It’s hard to get me to believe that lure color makes much of a difference.
Do you really think a bass waiting on top of some coontail for something to eat looks at a chatter bait and decides to pass because it’s green pumpkin instead of black-and-blue?
That’s why it confounded me when Kenny Covington insisted that bass at Lake D’Arbonne in Farmerville prefer a black-and-blue chatter bait with a blue trailer, whereas at Caney Lake bass prefer a black-and-blue bait with a black trailer.
“Colors have always fascinated me,” Covington said. “I’m always playing with different colors and buying my own skirt material to try out some skirts that you can’t buy on a packaged bait.”
Although he has tried several different-colored chatter baits, Covington has settled on three primary colors he feels work best at Caney Lake.
Just as the chatter bait itself is situation-specific, each of these three colors are situational in their own right.
Black-and-blue
“This is just my old standby color because it seems to work all the time,” Covington acknowledged. “It’s what I tie on if I can’t figure anything else out.

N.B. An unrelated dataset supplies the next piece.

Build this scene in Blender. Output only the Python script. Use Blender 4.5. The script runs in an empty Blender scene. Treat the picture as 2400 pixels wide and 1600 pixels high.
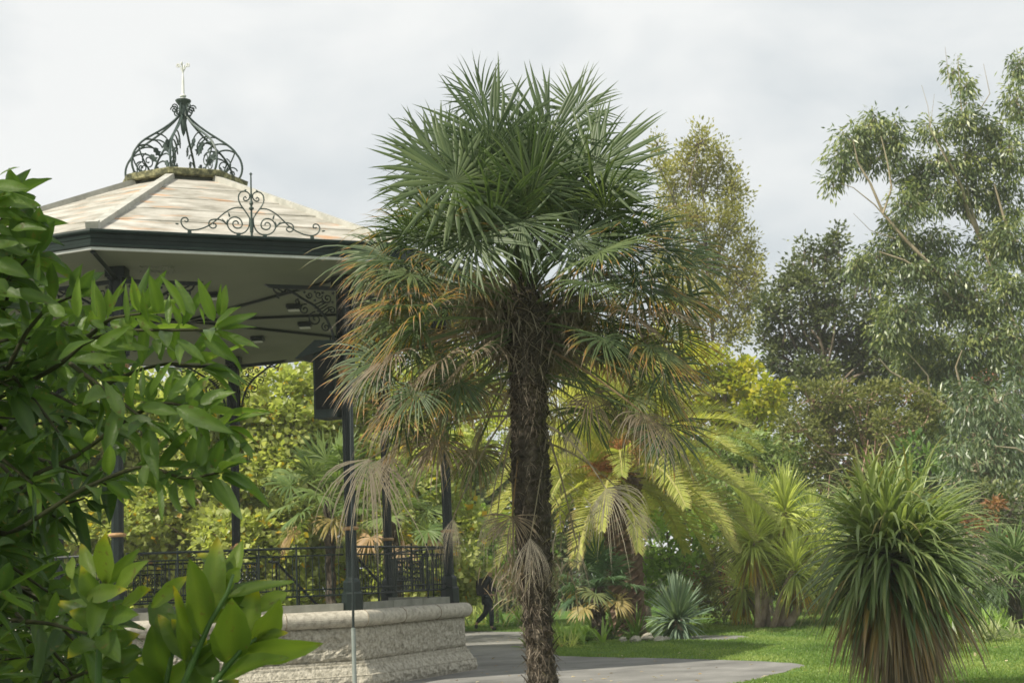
import bpy, math, random
import numpy as np
from mathutils import Vector, Matrix, noise as mnoise
random.seed(7); R = np.random.default_rng(11)
S = bpy.context.scene
# ------------------------------------------------------------------ camera
FPX, PITCH, ROLL, CAMH = 3500.1, .1574, .0435, 1.45
cd = bpy.data.cameras.new('camera'); cam = bpy.data.objects.new('camera', cd); S.collection.objects.link(cam)
S.camera = cam
cd.sensor_width = 36; cd.lens = FPX/2400*36; cd.clip_end = 3000; cd.clip_start = .05
cp_, sp_, cr_, sr_ = math.cos(PITCH), math.sin(PITCH), math.cos(ROLL), math.sin(ROLL)
right = Vector((1,0,0)); upv = Vector((0,-sp_,cp_)); fwd = Vector((0,cp_,sp_))
Rr = right*cr_ - upv*sr_; Uu = right*sr_ + upv*cr_
m = Matrix((Rr, Uu, -fwd)).transposed().to_4x4(); m.translation = (0,0,CAMH); cam.matrix_world = m
cd.dof.use_dof = True; cd.dof.focus_distance = 6.5; cd.dof.aperture_fstop = 11.0
# ------------------------------------------------------------------ light
SUN = Vector((-.62, -.50, .84)).normalized()
sl = bpy.data.lights.new('sun', 'SUN'); so = bpy.data.objects.new('sun', sl); S.collection.objects.link(so)
sl.energy = 4.9; sl.angle = math.radians(.9); sl.color = (1, .93, .80)
so.rotation_euler = SUN.to_track_quat('Z', 'Y').to_euler()
W = bpy.data.worlds.new('World'); S.world = W; W.use_nodes = True
nt = W.node_tree; nt.nodes.clear(); N = nt.nodes.new; L = nt.links.new
out = N('ShaderNodeOutputWorld'); bg = N('ShaderNodeBackground'); bg.inputs[1].default_value = .1
sky = N('ShaderNodeTexSky'); sky.sky_type = 'NISHITA'; sky.sun_disc = False
sky.sun_elevation = math.asin(SUN.z); sky.sun_rotation = math.atan2(SUN.x, SUN.y)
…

Black just kind of blends in with lots of different kinds of background, and it isn’t something gaudy that stands out.”
Covington said black-and-blue works at all the lakes and rivers in North Louisiana. However, he will change out trailer colors to find one the fish like best.
Blue glimmer
This shad-imitating color works best on windblown banks. Although some might argue this is because wind blows shad against the banks and pins them there, Covington doesn’t believe this is true.
“Rather,” he said, “I think it has more to do with the wind churning up the food chain on whatever bank it’s blowing into. It creates a dynamic environment on that windblown bank with lots of stuff exposed for fish to eat, and shad become a part of the turbulence.”
Bream
Covington feels this color works best around grass because of two reasons. First, it mimics all the small bream that hang out around grass beds and, secondly, the green color blends in with the green background.
“I also think bream works better in spring when bream bed in the grass,” he added. “Whatever color you use, I’ve always felt it was best to give bass just a sense of your bait rather than some wild color that stands out like a reflective road sign at night.